In Defense of Vultures

They clean up the mess beside the road that has been left there to rot. It is not a pleasant sight but who can really object to the service these birds perform. Actually, the vultures I want to defend are not the feathered ones but the even uglier, so called, bottom- feeders, who take advantage of asset fire sales.

I am trying to find words to explain the stupidity of the attack on people who swoop in to buy things when their prices are depressed, that will not be insulting to the intelligence of non economist. I think that every one understands that if the demand for something increases its price will go up (or not fall as far). A so-called fire sale is when someone, often a company facing bankruptcy, is forced to liquidate some or all of its assets in order to pay its bills. The forced sale often pushes the price of the asset below its true long run value (to the extent anyone knows what that is). Bottom feeders step in and buy when they think the price has fallen to or below that long run value. If they are right, they will make money in the long run when the price of the asset recovers. Are they doing a bad thing? If we some how could keep them out of the market, what would happen to the price of the asset being sold under duress? It would fall further, of course! If you think that these vultures are exploiting distressed sellers, you are free to offer a higher price.

The attack on Payday lenders, so called because borrowers use an upcoming paycheck as collateral, is a bit more subtle. Interest fees on these emergency loans are very high, as these risky borrowers don’t qualify for normal bank loans. According to the Washington Post “Each loan comes with steep fees. The CFPB found that payday borrowers pay a median $15 in fees for every $100 they borrow, amounting to an annual percentage rate of 391 percent on a median loan of $350.” The new Consumer Financial Protection Bureau (CFPB) has just proposed “sweeping new rules” that will limit their use. As with restrictions on vulture investors (which fortunately have not been proposed by the administration), restricting access to payday loans would force such borrowers to seek out loans with still worse terms or suffer the consequences of no loan. If you think that payday lenders are exploiting their customers, you are free to lend to them at better terms.

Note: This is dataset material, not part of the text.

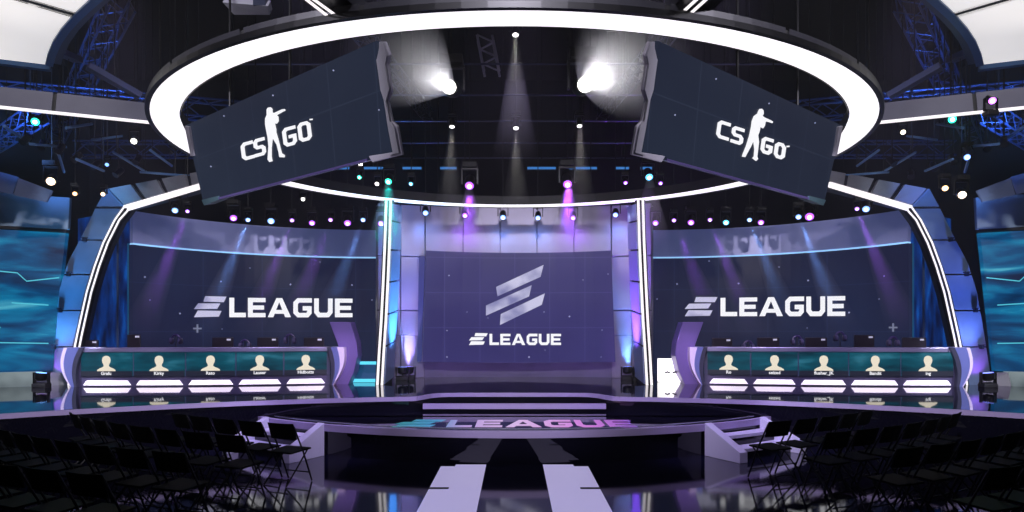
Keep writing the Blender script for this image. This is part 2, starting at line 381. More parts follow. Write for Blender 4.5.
# centre screen: main face and recessed wings
def centre_screen():
    t = thing('centre_screen', (0, 17.9, 1.2), 'large violet centre screen with three slanted bars', 'screen')
    ys = 17.9
    def row(py_l, py_m, px0, px1, n=10):
        out = []
        for i in range(n+1):
            f = i/n; e = (2*f-1)**2
            Y = 18.1-.25*e
            out.append(P(px0+(px1-px0)*f, py_m+(py_l-py_m)*e, Y))
        return out
    top = row(250.5, 252.8, 426, 611); bot = row(362, 362.6, 422.5, 615.5)
    mb = MB(); off = Vector((0, .12, 0))
    mb.quads(top, bot); mb.quads([p+off for p in bot], [p+off for p in top]); mb.quads(bot, [p+off for p in bot]); mb.quads([p+off for p in top], top)
    mb.add([top[0], bot[0], bot[0]+off, top[0]+off], [(0, 1, 2, 3)]); mb.add([top[-1], top[-1]+off, bot[-1]+off, bot[-1]], [(0, 1, 2, 3)])
    mb.build('display', scr_mid, t)
    wm = mat('wing_blue', (20, 22, 60), emit=(46, 46, 104), strength=.8, rough=.4)
    for s in (-1, 1):
        q = [P(CX+s*(517-426-1.5), 256, 18.1), P(CX+s*(517-421.5), 256, 18.1), P(CX+s*(517-419.5), 361.5, 18.1), P(CX+s*(517-424), 361.5, 18.1)]
        MB().slab(q, (0, .1, 0)).build('side_wing', wm, t)
    def curve_y(px): f = (px-426)/185; return 18.1-.25*(2*f-1)**2-.014
    bars = [[(300, 185), (487, 98), (475, 145), (305, 222)], [(260, 258), (440, 178), (430, 222), (260, 298)], [(318, 292), (492, 210), (480, 255), (315, 335)]]
    def silv(nt):
        tc = N(nt, 'ShaderNodeTexCoord'); n = N(nt, 'ShaderNodeTexNoise'); n.inputs['Scale'].default_value = 1.6; nt.links.new(tc.outputs['Object'], n.inputs['Vector'])
        return ramp(nt, n.outputs['Fac'], [(.35, (125, 125, 175)), (.6, (200, 198, 228))])
    sm = emis_nodes('silver_graphic', silv)
    px = lambda x, y: (420+x/3.94, 240+y/3.94)
    put_polys([[px(*v) for v in b] for b in bars], lambda x, y: P(x, y, curve_y(x)), 'slanted_bars_graphic', sm, t)
    polys, nm, wl = wordmark(); sc_ = (561-489.5)/(wl-.08)
    put_polys(polys, lambda u, v: P(489.5+(u-.08)*sc_, 345-v*11.2, curve_y(489.5+(u-.08)*sc_)), 'wordmark_graphic', white_text, t)
    return t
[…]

However, restrictions on payday loans have a big brother, paternalistic purpose. The argument is that these emergency borrowers can’t be trusted to use the money responsibly. “The agency found that about 80 percent of payday loans are rolled over into a repeat loan, causing fees to pile up for borrowers. Roughly 45 percent of payday customers take out at least four loans in a row.” http://wapo.st/1sPFODl   It is appropriate to take away the freedom of choice from people judged mentally or emotionally incapable of exorcising that judgment in their own best interest. The power to do this is potentially dangerous and should only be used sparingly and with careful judicial guidelines and oversight. Dangerously our government has pushed this boundary far beyond what can be justified in a free society. Big brother has grown fat.

A further step in the direction of ever more intrusive government are the new rules issued by the Obama administration that would require investment advisors to put the interests of their clients above their own. “Trade groups representing businesses, Wall Street firms and other financial professionals joined forces to file a legal challenge against a new rule from the Obama administration that would restrict the advice brokers and advisers can offer to retirement savers…. The groups are attempting to block a rule announced by the Labor Department in April that created a higher standard for the investment advice offered to retirement savers. The new regulations require brokers selling investments for retirement accounts to put their clients’ interest ahead of their own.” http://wapo.st/1TM6gVj

Putting the interests of investors above those of their advisors is a perfectly good standard. It is what I, and most people, expect from their financial advisors. The questionable self-interest of the trade groups opposing it is obvious. It doesn’t follow that every good practice should be made a legal requirement enforced by the government, which is the direction we have been going in recent decades resulting in thousands and thousands of pages of regulations in almost every area of economic activity. Markets tend to adopt good practice on their own.

Investment advisors who give the best advice from their clients point of view (rather than investments that might pay the advisors the highest commissions) are certainly more desirable to investors. The marketing issue is how to know and insure that that is the standard followed by a particular advisor. If such a standard is written into your contract with your investment advisor—something she would surely proudly advertise—you would have the legal basis to sue if that standard were violated.

Private markets don’t have the best solutions to all problems of product quality but they do have the best solutions in an ever-changing technical world for most of them when given the chance.